Lastly, on the third floor of the Pentagon, in the "C" ring, just off the 8th corridor, I came around a corner and something caught my eye. Alone on a wall was a rather standard, inconspicuous-looking Defense Department office identification placard. These placards are usually found right next to the door leading into the office space. I glanced up at the placard, quickly read it, and immediately realized why it caught my eye - the placard's office had no door! The placard read:

3C8237Z
ROSWELL UFO RESEARCH CENTER
ENTRANCE BY TELEPORTATION ONLY

Most people regard teleportation - the name given to the feat of making an object or person disintegrate in one place while a perfect replica instantly appears somewhere else - as only a science fiction conceit. Pentagon employees know better: I have been teleported while attending many unremarkable Pentagon meetings. I notice that I slowly drift off and lose consciousness immediately before being teleported, and I always seem to get teleported back to my exact chair a few minutes later with my return marked by a sudden head-nod.
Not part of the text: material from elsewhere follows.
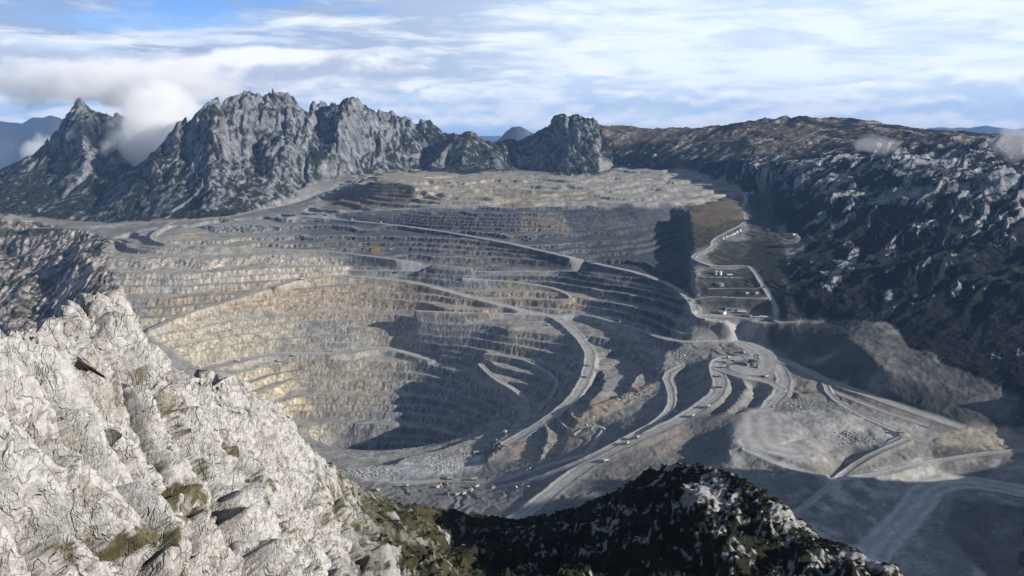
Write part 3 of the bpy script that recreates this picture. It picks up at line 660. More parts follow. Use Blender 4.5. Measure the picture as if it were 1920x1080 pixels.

This research center is right next door to an under-secretary of defense office of international security policy that deals with nuclear safety, security and North Atlantic Treaty Organization policy issues. It is also just around the corner from an office identified as the National Military Command Center's "HEMP Facility."

Let's see. We have a UFO research center, an office involved with nuclear weapons issues, and a facility seemingly named after a psychoactive drug (as marijuana or hashish) all within a short walk from each other. What an intriguing combination. Coincidence? I won't be surprised if soon we hear cries of, "Beam me up, Rummy!" from dedicated subordinates of our omnipotent secretary of defense.

So, who says that the Pentagon does not have a sense of humor? Certainly not me.